Required task. Your output is the lines from the first one to the one containing "scene.camera = cam", repeated exactly, with images left out.

Information shown.
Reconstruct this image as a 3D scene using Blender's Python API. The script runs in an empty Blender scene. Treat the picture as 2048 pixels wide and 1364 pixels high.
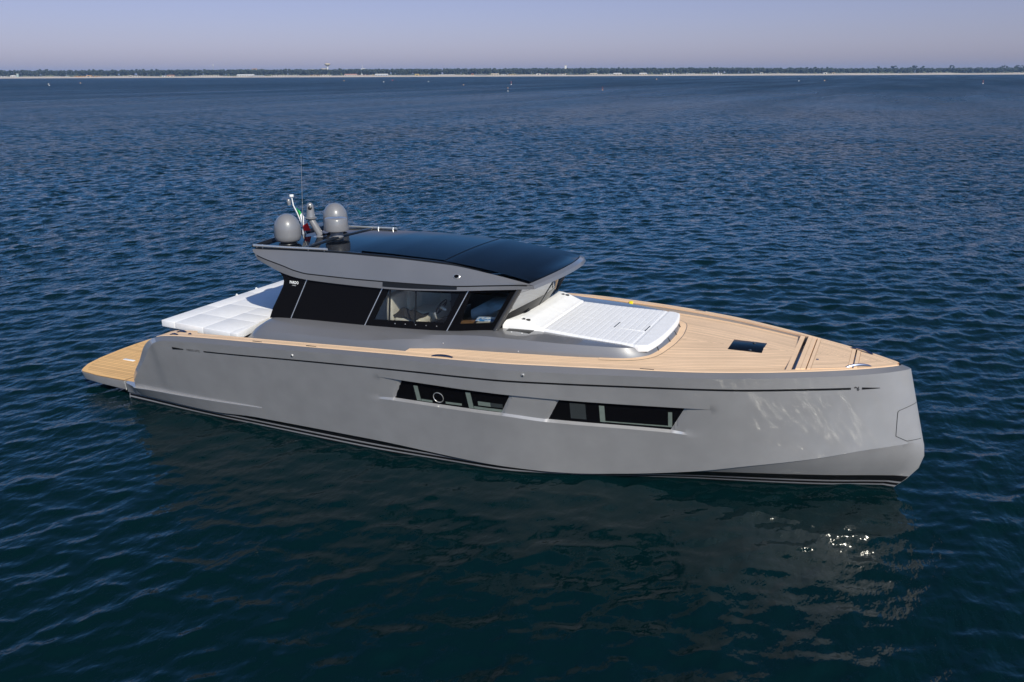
import bpy, bmesh, math, random
import numpy as np
from mathutils import Vector, Matrix
R = math.radians
random.seed(7)
rng = np.random.default_rng(11)
scene = bpy.context.scene
COL = scene.collection

# ------------------------------------------------------------------ camera
YAW, PITCH, ROLL = R(-24.338), R(17.301), R(-0.228)
CAM = Vector((-0.568, -17.439, 8.0))
fwd = Vector((math.sin(YAW) * math.cos(PITCH), math.cos(YAW) * math.cos(PITCH), -math.sin(PITCH)))
rgt = Vector((math.cos(YAW), -math.sin(YAW), 0))
upv = rgt.cross(fwd)
r2 = rgt * math.cos(ROLL) + upv * math.sin(ROLL)
u2 = -rgt * math.sin(ROLL) + upv * math.cos(ROLL)
cd = bpy.data.cameras.new("camera")
cam = bpy.data.objects.new("camera", cd)
COL.objects.link(cam)
cam.matrix_world = Matrix(((r2.x, u2.x, -fwd.x, CAM.x), (r2.y, u2.y, -fwd.y, CAM.y), (r2.z, u2.z, -fwd.z, CAM.z), (0, 0, 0, 1)))
cd.sensor_width = 36.0
cd.lens = 1720.0 / 2048.0 * 36.0
cd.clip_start = 0.1
cd.clip_end = 40000.0
scene.camera = cam

# ------------------------------------------------------------------ sky and sun
SUN_EL = R(37.0)
SUN_H = Vector((0.743, -0.669, 0)).normalized()          # horizontal direction towards the sun
SUN_DIR = Vector((SUN_H.x * math.cos(SUN_EL), SUN_H.y * math.cos(SUN_EL), math.sin(SUN_EL)))
world = bpy.data.worlds.new("World")
scene.world = world
world.use_nodes = True
wn, wl = world.node_tree.nodes, world.node_tree.links
wn.clear()
sky = wn.new("ShaderNodeTexSky")
sky.sky_type = 'NISHITA'
sky.sun_disc = False
sky.sun_elevation = SUN_EL
sky.sun_rotation = math.atan2(SUN_H.x, SUN_H.y)
sky.altitude = 10
sky.air_density = 0.7
sky.dust_density = 1.0
sky.ozone_density = 5.0
tint = wn.new("ShaderNodeMix")
tint.data_type = 'RGBA'
tint.blend_type = 'MULTIPLY'
tint.inputs[0].default_value = 1.0
tcw = wn.new("ShaderNodeTexCoord"); spw = wn.new("ShaderNodeSeparateXYZ"); wl.new(tcw.outputs["Generated"], spw.inputs[0])
rampw = wn.new("ShaderNodeValToRGB")                    # violet haze low in the sky, clearer blue overhead
rampw.color_ramp.elements[0].position = 0.0; rampw.color_ramp.elements[0].color = (1.32, 1.00, 1.15, 1)
rampw.color_ramp.elements[1].position = 0.8; rampw.color_ramp.elements[1].color = (1.22, 1.20, 1.34, 1)
for z_, c_ in ((0.04, (1.25, 0.92, 1.00)), (0.088, (1.26, 0.90, 0.95)), (0.15, (0.76, 1.29, 1.64)), (0.45, (0.82, 1.27, 1.52))):
    e_ = rampw.color_ramp.elements.new(z_); e_.color = (*c_, 1)
wl.new(spw.outputs[2], rampw.inputs[0]); wl.new(rampw.outputs[0], tint.inputs[7])
bg = wn.new("ShaderNodeBackground")
bg.inputs[1].default_value = 0.095
wo = wn.new("ShaderNodeOutputWorld")
wl.new(sky.outputs[0], tint.inputs[6])
wl.new(tint.outputs[2], bg.inputs[0])
wl.new(bg.outputs[0], wo.inputs[0])

sd = bpy.data.lights.new("sun", 'SUN')
sd.energy = 4.6
sd.angle = R(0.53)
sd.color = (1.0, 0.94, 0.80)
sun = bpy.data.objects.new("sun", sd)
COL.objects.link(sun)
sun.location = SUN_DIR * 200
sun.rotation_euler = SUN_DIR.to_track_quat('Z', 'Y').to_euler()

scene.view_settings.view_transform = 'Standard'
scene.view_settings.look = 'None'
scene.view_settings.exposure = 0.0
scene.view_settings.gamma = 1.0
scene.view_settings.use_curve_mapping = False
scene.render.engine = 'CYCLES'
scene.cycles.use_denoising = True
scene.cycles.max_bounces = 8
scene.cycles.transparent_max_bounces = 12
scene.cycles.sample_clamp_indirect = 12.0
scene.cycles.blur_glossy = 0.3

# ------------------------------------------------------------------ materials
def new_mat(name):
    m = bpy.data.materials.new(name)
    m.use_nodes = True
    return m, m.node_tree.nodes, m.node_tree.links, m.node_tree.nodes["Principled BSDF"]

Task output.
Reconstruct this image as a 3D scene using Blender's Python API. The script runs in an empty Blender scene. Treat the picture as 2048 pixels wide and 1364 pixels high.
import bpy, bmesh, math, random
import numpy as np
from mathutils import Vector, Matrix
R = math.radians
random.seed(7)
rng = np.random.default_rng(11)
scene = bpy.context.scene
COL = scene.collection

# ------------------------------------------------------------------ camera
YAW, PITCH, ROLL = R(-24.338), R(17.301), R(-0.228)
CAM = Vector((-0.568, -17.439, 8.0))
fwd = Vector((math.sin(YAW) * math.cos(PITCH), math.cos(YAW) * math.cos(PITCH), -math.sin(PITCH)))
rgt = Vector((math.cos(YAW), -math.sin(YAW), 0))
upv = rgt.cross(fwd)
r2 = rgt * math.cos(ROLL) + upv * math.sin(ROLL)
u2 = -rgt * math.sin(ROLL) + upv * math.cos(ROLL)
cd = bpy.data.cameras.new("camera")
cam = bpy.data.objects.new("camera", cd)
COL.objects.link(cam)
cam.matrix_world = Matrix(((r2.x, u2.x, -fwd.x, CAM.x), (r2.y, u2.y, -fwd.y, CAM.y), (r2.z, u2.z, -fwd.z, CAM.z), (0, 0, 0, 1)))
cd.sensor_width = 36.0
cd.lens = 1720.0 / 2048.0 * 36.0
cd.clip_start = 0.1
cd.clip_end = 40000.0
scene.camera = cam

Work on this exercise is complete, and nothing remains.